• SHORT PROBLEM:
Only the lines from the start of the material through the line containing "NR = np.random.default_rng(7)" are to be extracted, exactly as they appear.

• PROVIDED MATERIAL:
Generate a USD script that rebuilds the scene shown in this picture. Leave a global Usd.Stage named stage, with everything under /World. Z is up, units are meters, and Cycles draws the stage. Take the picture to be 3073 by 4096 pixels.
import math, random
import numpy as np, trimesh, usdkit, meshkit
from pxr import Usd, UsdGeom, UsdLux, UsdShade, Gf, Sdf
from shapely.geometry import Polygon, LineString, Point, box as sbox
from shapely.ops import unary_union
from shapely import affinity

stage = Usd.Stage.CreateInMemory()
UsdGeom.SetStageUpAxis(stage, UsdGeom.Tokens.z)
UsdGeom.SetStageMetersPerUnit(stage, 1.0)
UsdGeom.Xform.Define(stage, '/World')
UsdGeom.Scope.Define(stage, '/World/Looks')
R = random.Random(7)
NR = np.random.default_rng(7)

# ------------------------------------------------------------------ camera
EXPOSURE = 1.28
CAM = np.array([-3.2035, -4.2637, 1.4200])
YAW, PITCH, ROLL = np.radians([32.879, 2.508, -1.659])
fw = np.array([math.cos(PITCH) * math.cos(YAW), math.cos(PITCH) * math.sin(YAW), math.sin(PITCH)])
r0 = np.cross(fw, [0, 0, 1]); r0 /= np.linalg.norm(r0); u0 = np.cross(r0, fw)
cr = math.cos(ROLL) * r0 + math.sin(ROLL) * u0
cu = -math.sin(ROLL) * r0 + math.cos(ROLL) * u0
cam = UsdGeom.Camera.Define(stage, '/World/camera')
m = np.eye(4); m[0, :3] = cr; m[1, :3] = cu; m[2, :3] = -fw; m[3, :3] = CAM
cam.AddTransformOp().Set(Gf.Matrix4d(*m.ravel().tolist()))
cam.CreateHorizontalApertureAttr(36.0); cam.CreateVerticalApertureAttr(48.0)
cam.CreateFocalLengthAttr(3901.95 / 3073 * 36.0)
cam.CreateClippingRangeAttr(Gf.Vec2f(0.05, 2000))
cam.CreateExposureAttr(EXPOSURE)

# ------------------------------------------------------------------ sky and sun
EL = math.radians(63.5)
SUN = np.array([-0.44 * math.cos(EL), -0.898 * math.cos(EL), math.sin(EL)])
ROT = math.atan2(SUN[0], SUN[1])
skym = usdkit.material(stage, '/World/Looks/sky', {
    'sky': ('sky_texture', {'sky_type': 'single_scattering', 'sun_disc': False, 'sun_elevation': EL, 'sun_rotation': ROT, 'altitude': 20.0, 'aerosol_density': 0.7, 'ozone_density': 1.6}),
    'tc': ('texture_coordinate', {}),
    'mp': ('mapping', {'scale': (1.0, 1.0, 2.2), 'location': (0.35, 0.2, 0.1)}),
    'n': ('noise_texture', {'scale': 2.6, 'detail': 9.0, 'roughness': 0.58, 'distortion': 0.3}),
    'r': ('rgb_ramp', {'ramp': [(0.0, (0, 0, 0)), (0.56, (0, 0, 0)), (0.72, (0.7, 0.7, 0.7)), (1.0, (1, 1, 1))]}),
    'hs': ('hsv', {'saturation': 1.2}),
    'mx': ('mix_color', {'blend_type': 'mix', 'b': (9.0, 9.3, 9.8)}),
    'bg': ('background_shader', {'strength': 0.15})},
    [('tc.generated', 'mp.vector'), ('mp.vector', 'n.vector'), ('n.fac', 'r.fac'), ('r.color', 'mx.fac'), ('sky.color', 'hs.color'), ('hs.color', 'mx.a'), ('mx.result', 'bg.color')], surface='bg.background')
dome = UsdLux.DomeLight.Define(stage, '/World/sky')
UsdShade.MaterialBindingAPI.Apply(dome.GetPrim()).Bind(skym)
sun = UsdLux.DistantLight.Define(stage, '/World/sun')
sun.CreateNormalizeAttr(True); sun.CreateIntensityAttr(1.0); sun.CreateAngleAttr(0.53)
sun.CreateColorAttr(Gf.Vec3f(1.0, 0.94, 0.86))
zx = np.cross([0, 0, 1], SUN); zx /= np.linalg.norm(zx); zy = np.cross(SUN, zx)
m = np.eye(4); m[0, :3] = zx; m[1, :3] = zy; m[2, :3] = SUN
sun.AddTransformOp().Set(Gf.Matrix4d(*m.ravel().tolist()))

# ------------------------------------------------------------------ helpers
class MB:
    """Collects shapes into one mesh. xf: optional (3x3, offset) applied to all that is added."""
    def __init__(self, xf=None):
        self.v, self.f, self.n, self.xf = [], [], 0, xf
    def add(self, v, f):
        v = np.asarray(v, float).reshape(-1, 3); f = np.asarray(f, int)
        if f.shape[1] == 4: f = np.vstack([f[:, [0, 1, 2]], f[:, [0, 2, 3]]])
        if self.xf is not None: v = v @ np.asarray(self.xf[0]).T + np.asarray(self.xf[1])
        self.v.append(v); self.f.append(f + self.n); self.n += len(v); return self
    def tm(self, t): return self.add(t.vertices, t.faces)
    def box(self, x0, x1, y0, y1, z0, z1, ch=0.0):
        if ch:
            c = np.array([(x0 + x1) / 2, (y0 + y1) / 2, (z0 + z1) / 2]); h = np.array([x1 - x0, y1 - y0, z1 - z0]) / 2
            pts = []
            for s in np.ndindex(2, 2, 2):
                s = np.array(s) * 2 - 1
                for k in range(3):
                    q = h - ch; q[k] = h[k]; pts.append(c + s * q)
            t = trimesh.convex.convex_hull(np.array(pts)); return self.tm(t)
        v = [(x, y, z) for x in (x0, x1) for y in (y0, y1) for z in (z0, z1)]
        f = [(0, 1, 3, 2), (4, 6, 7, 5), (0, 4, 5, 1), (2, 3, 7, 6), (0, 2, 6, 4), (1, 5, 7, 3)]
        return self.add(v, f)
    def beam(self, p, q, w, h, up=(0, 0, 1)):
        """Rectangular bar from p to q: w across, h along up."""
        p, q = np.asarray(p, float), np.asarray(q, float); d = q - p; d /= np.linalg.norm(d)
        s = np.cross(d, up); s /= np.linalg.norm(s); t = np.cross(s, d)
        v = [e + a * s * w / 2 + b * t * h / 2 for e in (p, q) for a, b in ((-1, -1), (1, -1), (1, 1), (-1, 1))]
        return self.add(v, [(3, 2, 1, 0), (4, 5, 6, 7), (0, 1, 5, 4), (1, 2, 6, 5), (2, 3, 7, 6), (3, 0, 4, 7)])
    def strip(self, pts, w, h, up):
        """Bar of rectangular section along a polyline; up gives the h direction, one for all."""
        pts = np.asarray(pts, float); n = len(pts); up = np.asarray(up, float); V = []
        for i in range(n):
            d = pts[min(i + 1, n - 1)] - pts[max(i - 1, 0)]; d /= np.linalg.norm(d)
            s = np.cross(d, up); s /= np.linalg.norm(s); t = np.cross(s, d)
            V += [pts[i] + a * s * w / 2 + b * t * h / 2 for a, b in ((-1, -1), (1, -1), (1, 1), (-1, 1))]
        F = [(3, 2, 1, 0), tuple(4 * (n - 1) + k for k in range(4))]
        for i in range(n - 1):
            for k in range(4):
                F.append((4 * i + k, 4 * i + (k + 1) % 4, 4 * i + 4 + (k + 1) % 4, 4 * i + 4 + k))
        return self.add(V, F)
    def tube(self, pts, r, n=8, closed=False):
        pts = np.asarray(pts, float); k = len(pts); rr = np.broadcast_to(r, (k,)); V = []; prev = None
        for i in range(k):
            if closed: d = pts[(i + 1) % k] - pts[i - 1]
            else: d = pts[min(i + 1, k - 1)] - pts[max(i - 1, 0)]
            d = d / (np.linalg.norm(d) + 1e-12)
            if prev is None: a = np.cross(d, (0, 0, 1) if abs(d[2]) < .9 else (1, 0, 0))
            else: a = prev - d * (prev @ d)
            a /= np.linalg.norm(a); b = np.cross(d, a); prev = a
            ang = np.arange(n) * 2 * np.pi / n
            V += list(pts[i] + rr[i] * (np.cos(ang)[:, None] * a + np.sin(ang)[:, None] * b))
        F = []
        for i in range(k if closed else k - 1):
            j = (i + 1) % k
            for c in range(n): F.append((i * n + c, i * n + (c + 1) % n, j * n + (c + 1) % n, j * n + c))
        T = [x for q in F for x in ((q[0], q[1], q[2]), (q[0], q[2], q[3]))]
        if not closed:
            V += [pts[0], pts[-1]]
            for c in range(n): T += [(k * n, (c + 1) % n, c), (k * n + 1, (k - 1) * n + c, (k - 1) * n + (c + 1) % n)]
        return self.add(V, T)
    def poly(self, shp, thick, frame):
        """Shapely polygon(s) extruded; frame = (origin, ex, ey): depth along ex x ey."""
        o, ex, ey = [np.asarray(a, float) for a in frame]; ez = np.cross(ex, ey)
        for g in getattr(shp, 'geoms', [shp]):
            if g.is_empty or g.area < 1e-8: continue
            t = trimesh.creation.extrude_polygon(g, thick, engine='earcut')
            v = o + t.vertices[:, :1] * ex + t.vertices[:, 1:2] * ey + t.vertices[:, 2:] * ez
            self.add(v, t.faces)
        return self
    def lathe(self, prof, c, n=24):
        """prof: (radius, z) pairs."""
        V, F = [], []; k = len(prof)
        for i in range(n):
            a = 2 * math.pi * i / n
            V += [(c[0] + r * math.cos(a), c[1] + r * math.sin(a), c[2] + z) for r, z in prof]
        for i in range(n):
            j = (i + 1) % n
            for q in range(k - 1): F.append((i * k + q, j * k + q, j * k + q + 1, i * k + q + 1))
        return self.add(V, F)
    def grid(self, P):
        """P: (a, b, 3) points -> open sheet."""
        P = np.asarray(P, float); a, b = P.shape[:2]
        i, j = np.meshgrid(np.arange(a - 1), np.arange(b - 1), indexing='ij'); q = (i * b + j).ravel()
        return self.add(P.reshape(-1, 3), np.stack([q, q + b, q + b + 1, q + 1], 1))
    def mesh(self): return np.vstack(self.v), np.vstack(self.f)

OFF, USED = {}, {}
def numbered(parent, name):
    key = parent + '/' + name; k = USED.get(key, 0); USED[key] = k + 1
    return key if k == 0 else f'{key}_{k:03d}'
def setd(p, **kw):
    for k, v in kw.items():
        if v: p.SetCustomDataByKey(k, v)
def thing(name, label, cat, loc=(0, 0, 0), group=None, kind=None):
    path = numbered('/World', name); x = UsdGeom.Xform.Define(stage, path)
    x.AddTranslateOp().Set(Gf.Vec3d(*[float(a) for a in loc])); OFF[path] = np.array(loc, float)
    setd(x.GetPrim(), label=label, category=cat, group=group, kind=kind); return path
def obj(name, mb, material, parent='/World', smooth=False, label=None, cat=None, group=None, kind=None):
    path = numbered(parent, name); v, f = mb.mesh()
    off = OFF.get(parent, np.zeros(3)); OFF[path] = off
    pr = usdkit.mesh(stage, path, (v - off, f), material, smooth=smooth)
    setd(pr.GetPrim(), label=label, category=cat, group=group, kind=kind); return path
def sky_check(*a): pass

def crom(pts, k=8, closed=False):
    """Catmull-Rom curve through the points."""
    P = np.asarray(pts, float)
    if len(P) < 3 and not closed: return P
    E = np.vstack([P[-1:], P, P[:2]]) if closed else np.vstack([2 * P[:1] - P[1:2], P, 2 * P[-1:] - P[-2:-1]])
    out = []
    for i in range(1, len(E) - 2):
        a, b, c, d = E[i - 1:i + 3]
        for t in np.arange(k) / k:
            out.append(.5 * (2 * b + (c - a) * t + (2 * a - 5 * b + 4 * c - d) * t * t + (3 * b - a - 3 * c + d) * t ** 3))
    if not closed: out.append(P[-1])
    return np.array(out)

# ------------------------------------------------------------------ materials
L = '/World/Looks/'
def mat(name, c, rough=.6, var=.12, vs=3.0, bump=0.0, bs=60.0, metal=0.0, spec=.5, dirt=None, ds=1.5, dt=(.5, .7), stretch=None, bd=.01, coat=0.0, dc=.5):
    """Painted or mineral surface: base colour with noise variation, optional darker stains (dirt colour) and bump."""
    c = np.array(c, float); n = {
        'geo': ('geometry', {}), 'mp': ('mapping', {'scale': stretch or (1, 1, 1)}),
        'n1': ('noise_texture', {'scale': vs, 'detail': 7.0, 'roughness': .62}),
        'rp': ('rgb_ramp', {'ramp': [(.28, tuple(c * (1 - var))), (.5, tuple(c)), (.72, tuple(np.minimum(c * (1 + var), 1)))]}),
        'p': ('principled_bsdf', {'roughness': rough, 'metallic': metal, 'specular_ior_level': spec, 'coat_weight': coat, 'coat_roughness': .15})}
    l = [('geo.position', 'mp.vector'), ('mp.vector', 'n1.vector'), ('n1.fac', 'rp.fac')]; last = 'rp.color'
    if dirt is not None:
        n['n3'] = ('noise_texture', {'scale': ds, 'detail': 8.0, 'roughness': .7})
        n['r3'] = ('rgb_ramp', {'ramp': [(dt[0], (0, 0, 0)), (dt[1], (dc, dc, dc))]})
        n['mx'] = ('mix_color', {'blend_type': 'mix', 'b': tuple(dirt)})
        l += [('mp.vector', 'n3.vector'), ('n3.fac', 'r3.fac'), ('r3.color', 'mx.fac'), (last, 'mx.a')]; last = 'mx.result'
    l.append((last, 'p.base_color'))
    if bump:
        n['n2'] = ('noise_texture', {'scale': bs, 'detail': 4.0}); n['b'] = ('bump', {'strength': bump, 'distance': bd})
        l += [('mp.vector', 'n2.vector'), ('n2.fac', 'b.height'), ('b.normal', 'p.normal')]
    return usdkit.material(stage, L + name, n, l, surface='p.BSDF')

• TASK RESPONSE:
Generate a USD script that rebuilds the scene shown in this picture. Leave a global Usd.Stage named stage, with everything under /World. Z is up, units are meters, and Cycles draws the stage. Take the picture to be 3073 by 4096 pixels.
import math, random
import numpy as np, trimesh, usdkit, meshkit
from pxr import Usd, UsdGeom, UsdLux, UsdShade, Gf, Sdf
from shapely.geometry import Polygon, LineString, Point, box as sbox
from shapely.ops import unary_union
from shapely import affinity

stage = Usd.Stage.CreateInMemory()
UsdGeom.SetStageUpAxis(stage, UsdGeom.Tokens.z)
UsdGeom.SetStageMetersPerUnit(stage, 1.0)
UsdGeom.Xform.Define(stage, '/World')
UsdGeom.Scope.Define(stage, '/World/Looks')
R = random.Random(7)
NR = np.random.default_rng(7)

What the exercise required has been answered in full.